L’Union européenne a tout intérêt de renforcer ses liens avec la Turquie qui a sur son territoire des millions de syriens réfugiés et qui peut faire pression sur l’Europe par l’intermédiaire des flux migratoires: on ouvre, on n’ouvre pas la frontière pour laisser passer des vagues d’émigrants vers une Europe en crise. 

La Turquie a besoin de l’Europe pour traiter le poids financier des réfugiés du Moyen-Orient. Depuis des années l’Europe fait attendre la Turquie qui souhaitait entrer dans la Communauté européenne, ce qui n’est plus à l’ordre du jour. Mais l’Europe peut-elle se passer de la Turquie et vice versa au plan économique, avec les liens privilégiés de l’Allemagne et de la Turquie avec une forte communauté turque installée en Allemagne et en Europe.

L’épisode Michel – Von der Leyen et le sofagate est totalement ridicule mais significatif des crispations que beaucoup entretiennent et exploitent, face à une Turquie perçue comme finançant en France comme en Europe, des mosquées, un islam revendicatif et conquérant. Les impératifs de pure politique vont-ils l’emporter sur les impératifs économiques… Les entreprises européennes et turques attendent des avancées prises au plus haut niveau.

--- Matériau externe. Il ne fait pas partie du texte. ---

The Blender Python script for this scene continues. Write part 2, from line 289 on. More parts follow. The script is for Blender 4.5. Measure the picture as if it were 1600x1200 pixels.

La Turquie est toujours dans l’Otan, donc un allié des pays européens de l’Otan. Le gouvernement français est ferme après des épisodes verbaux outranciers, quant à l’influence turque en France mais doit souhaiter des discussions sans rupture avec la Turquie qui compte dans l’est de la Méditerranée, au Moyen-Orient, face à un Iran menaçant avec sa nucléarisation. La France s’inspirera sans doute de la Grèce qui tente des négociations avec la Turquie, les réactions entre les 2 pays ayant atteint il y a quelques mois la côte d’alerte… On notera une baisse sensible des tensions en Méditerranée orientale.